Professor receives NEA grant to bridge Indian dance techniques

Kaustavi Sarkar, assistant professor of dance, has received a $10,000 “Grant for Arts Projects — Dance” from the National Endowment for the Arts” for the project, “ShilpaNatyam: Creating a New Vocabulary in Indian Dance,” in partnership with New York-based choreographer Maya Kulkarni.

“Shilpa-Natanam” means mobilizing visual art. This is a creative process developed by Kulkarni over the past decade in which she draws inspiration from painting, sculpture, literature and aesthetics to create texts embedded within the dramatic South Asian tradition of Abhinaya or expressive dancing.

For this project, Sarkar and Kulkarni will work together to build bridges and integrate elements of two very distinct Indian dance techniques, Odissi from Eastern India, and Bharatnatyam from Southern India. Combining elements from each prominent dance form will create a new choreographic language that will spark conversations and prompt participants and audiences to “consider the premise and context of intercultural artistic creation towards a broader discourse on cultural difference.”

Kulkarni will travel to Charlotte for two 10-day residencies during the spring and fall 2023 semesters. During these residencies, she will host community and University-based masterclasses, performances, public discussions and several symposia. The second part of the project is to create an evening-length performance consisting of four pieces: two solos and two ensemble works. Performances will take place across the U.S. and India in summer 2024.

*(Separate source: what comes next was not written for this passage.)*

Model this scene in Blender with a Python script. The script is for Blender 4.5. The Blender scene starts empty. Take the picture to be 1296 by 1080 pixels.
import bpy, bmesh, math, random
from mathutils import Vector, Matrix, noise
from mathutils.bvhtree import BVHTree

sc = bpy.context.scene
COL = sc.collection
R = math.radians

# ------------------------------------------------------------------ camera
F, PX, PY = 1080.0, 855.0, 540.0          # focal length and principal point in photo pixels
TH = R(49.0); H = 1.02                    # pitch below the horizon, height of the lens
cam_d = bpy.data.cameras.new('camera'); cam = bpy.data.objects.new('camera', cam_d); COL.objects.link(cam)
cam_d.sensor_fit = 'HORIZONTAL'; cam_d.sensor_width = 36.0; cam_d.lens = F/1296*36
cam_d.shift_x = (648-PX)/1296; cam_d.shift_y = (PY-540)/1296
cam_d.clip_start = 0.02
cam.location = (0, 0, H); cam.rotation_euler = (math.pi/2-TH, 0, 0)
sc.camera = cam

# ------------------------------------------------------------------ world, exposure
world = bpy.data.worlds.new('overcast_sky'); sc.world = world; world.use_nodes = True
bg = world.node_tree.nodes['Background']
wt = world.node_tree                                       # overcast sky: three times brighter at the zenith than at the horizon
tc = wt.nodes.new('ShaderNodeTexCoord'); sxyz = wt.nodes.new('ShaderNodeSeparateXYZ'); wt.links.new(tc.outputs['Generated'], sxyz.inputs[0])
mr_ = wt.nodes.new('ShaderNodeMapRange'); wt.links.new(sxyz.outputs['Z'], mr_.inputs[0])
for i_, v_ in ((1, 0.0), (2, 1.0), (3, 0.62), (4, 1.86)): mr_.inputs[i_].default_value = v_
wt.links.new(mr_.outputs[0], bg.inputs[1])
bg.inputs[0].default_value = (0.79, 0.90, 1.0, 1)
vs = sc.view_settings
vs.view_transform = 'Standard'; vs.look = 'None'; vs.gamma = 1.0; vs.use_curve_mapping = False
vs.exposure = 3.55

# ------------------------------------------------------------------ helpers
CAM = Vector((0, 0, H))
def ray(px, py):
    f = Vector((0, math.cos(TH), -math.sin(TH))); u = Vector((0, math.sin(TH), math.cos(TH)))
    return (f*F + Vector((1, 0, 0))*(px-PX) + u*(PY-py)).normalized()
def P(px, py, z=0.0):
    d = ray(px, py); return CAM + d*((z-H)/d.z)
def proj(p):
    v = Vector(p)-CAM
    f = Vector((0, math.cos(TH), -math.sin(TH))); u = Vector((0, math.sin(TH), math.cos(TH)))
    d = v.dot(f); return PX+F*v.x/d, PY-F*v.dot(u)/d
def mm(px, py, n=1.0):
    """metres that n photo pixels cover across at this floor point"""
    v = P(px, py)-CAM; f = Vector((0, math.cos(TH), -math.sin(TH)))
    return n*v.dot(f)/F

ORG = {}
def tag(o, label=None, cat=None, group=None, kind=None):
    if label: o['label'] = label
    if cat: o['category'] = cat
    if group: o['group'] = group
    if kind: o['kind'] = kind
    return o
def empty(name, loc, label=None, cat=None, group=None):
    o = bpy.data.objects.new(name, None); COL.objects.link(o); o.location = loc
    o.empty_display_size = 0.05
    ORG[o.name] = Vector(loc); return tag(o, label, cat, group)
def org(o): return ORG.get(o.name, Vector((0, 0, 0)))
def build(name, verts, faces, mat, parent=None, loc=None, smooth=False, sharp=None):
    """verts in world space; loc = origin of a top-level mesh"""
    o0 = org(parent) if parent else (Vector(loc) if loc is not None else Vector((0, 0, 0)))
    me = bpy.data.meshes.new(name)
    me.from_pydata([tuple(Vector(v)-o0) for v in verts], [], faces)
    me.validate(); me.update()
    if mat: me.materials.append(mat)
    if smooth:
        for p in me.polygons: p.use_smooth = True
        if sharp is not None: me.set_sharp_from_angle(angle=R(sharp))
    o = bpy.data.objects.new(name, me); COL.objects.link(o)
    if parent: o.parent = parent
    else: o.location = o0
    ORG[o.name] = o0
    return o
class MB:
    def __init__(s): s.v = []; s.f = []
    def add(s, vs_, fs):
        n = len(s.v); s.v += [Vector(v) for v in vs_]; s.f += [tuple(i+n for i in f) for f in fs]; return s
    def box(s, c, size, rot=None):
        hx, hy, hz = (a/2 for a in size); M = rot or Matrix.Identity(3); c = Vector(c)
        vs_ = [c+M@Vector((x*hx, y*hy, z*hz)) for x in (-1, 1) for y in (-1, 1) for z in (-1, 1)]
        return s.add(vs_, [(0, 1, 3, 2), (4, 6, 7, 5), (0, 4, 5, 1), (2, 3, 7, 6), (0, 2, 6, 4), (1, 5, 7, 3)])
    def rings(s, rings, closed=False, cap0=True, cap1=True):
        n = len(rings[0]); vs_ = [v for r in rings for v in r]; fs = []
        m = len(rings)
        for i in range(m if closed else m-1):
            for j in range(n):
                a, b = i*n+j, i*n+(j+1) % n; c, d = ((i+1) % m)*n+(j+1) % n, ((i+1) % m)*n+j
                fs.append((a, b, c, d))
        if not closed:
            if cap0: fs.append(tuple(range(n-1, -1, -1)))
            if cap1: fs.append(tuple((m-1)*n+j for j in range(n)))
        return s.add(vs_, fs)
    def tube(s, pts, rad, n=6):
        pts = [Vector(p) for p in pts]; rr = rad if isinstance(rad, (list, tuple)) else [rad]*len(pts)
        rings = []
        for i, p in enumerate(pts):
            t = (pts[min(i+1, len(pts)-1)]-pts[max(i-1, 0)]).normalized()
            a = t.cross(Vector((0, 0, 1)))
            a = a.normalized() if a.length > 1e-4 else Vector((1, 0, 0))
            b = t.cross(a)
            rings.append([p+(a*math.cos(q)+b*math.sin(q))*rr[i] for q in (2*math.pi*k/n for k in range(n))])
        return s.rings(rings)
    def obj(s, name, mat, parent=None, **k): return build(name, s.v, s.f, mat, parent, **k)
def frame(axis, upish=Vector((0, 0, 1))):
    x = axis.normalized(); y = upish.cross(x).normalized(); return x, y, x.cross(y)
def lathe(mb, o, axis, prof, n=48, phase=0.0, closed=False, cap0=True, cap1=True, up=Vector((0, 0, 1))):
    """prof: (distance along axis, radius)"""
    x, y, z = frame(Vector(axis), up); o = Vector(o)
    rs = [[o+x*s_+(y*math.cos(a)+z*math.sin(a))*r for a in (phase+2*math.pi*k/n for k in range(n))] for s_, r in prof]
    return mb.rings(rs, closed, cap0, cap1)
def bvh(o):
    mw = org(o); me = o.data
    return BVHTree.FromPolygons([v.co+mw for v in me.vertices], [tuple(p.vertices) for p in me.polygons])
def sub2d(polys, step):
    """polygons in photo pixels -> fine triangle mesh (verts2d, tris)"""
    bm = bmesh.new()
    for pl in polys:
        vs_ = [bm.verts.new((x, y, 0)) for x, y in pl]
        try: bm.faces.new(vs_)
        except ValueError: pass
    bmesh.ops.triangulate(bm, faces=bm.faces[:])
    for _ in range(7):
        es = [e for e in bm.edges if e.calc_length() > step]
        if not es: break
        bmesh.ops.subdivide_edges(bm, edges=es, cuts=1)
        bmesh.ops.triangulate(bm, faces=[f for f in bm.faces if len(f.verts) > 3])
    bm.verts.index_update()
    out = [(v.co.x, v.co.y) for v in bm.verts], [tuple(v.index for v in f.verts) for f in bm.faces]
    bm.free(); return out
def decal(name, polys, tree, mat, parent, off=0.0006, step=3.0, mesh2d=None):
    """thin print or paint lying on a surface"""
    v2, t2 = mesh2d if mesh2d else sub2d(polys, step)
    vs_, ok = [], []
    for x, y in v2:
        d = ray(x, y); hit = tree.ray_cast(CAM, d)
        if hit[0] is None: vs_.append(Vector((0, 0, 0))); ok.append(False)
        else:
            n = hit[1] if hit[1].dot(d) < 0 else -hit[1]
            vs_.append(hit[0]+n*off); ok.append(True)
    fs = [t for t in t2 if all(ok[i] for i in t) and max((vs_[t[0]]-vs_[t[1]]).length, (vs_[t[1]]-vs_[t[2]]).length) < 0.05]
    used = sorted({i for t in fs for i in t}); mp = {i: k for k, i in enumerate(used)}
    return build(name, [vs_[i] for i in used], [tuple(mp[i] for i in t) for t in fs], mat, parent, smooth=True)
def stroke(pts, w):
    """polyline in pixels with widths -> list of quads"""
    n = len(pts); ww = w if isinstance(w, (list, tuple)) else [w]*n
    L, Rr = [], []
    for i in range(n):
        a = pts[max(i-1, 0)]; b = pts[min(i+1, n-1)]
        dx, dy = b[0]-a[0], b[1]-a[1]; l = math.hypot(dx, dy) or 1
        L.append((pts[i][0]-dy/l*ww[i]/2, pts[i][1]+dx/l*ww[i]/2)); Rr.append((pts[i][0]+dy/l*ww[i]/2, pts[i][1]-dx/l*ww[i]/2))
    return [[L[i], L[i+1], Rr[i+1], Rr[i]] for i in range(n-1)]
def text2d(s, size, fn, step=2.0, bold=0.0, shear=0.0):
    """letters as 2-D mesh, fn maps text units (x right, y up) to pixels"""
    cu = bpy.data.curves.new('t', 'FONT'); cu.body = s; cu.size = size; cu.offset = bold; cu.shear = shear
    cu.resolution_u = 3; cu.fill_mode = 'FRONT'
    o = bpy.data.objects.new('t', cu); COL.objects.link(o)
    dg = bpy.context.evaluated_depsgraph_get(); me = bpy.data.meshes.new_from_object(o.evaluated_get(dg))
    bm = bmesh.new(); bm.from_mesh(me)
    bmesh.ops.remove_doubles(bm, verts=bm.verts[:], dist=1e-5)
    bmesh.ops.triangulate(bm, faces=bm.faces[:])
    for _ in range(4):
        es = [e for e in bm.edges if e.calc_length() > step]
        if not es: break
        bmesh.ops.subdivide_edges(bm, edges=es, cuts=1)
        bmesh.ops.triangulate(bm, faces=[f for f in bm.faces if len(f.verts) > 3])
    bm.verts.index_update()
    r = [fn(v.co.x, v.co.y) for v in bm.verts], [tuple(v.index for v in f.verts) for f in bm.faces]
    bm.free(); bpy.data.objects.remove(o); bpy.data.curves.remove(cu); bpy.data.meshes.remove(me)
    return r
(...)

Sarkar, an Odissi dancer/choreographer, first met Kulkarni, a Bharatnatyam dancer/choreographer, in 2020 over Zoom while seeking feedback for a project she was working on with another choreographer, Rohini Dandavate. They began working together as choreographers on the project, “Tridha: Three Parables,” which was performed for the 2021 Faculty Dance Concert at UNC Charlotte.

Their most current collaboration is “Impossible Romance,” a solo work that Sarkar first danced in December 2022 in New Jersey. It will become part of the longer program in development and will be performed at the 2023 Faculty Dance Concert, Jan. 27-28.